In probability theory, combinatorial identities are equations that involve combinatorial quantities, like binomial coefficients and factorials. These identities help us simplify complicated expressions by discerning underlying mathematical relationships.

One well-known combinatorial identity is the equality \[\sum_{k=0}^{n} \binom{n}{k}^2 = \binom{2n}{n}.\]This identity plays a crucial role in calculating probabilities involving subsets. It tells us that if we sum the squares of the binomial coefficients \(\binom{n}{k}\) from 0 to \(n\), the result equals \(\binom{2n}{n}\).

This identity is useful for determining probabilities of events where the same number of items need to be selected from two groups, as done in our exercise. Using such identities allows for elegant solutions that might not be apparent with straightforward combinatorial arguments.

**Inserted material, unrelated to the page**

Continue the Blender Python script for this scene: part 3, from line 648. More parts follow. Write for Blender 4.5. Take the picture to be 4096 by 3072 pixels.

The binomial coefficient, denoted as \(\binom{n}{k}\), represents the number of ways to choose \(k\) elements from a set of \(n\) elements, regardless of the order of selection. The formula for calculating a binomial coefficient is given by:\[\binom{n}{k} = \frac{n!}{k!(n-k)!}.\]These coefficients are fundamental to probability calculations involving combinations and permutations.

In the context of the exercise, binomial coefficients determine the number of subsets \(A\) and \(B\) that have an equal number of elements. Specifically, the expression \(\binom{n}{k}^2\) represents picking \(k\) elements for subset \(A\) and \(k\) elements for subset \(B\) independently.

• The factorial \(n!\) denotes the product of all positive integers up to \(n\). It reflects the total number of ways to arrange \(n\) items.
• Important properties of binomial coefficients include symmetry \(\binom{n}{k} = \binom{n}{n-k}\), and Pascal's identity \(\binom{n}{k} = \binom{n-1}{k-1} + \binom{n-1}{k}\).

These coefficients, together with various identities, allow for simplification of many probability problems by providing a compact way to express combinations.

Subsets are smaller sets created from selecting elements of a larger set without regard to the order of elements. The original set \(X\) in our problem has \(n\) elements, and for each element of \(X\), there are two possibilities: it is either included in a subset or not.

This leads to the total number of subsets in a set \(X\) containing \(n\) elements being \(2^n\). Subsets can vary in size, from the empty set containing no elements to the entire set \(X\) itself.

In probability theory, understanding subsets is essential because:

• The selection process can yield different possible outcomes based on the size of subsets.
• Set theory and combinatorial methods help quantify these subsets, essential for calculating probabilities and validating identities.

In our exercise, the emphasis almost exclusively concerns subsets of equal size. We seek the likelihood that subsets \(A\) and \(B\) drawn from the set \(X\) have the same number of elements. This involves assessing all such combinations of elements and the probability distribution of selecting a pair of equally sized subsets. By understanding subsets and their formation, one gains valuable insights into the combinatorial configurations required for complex probabilistic evaluations.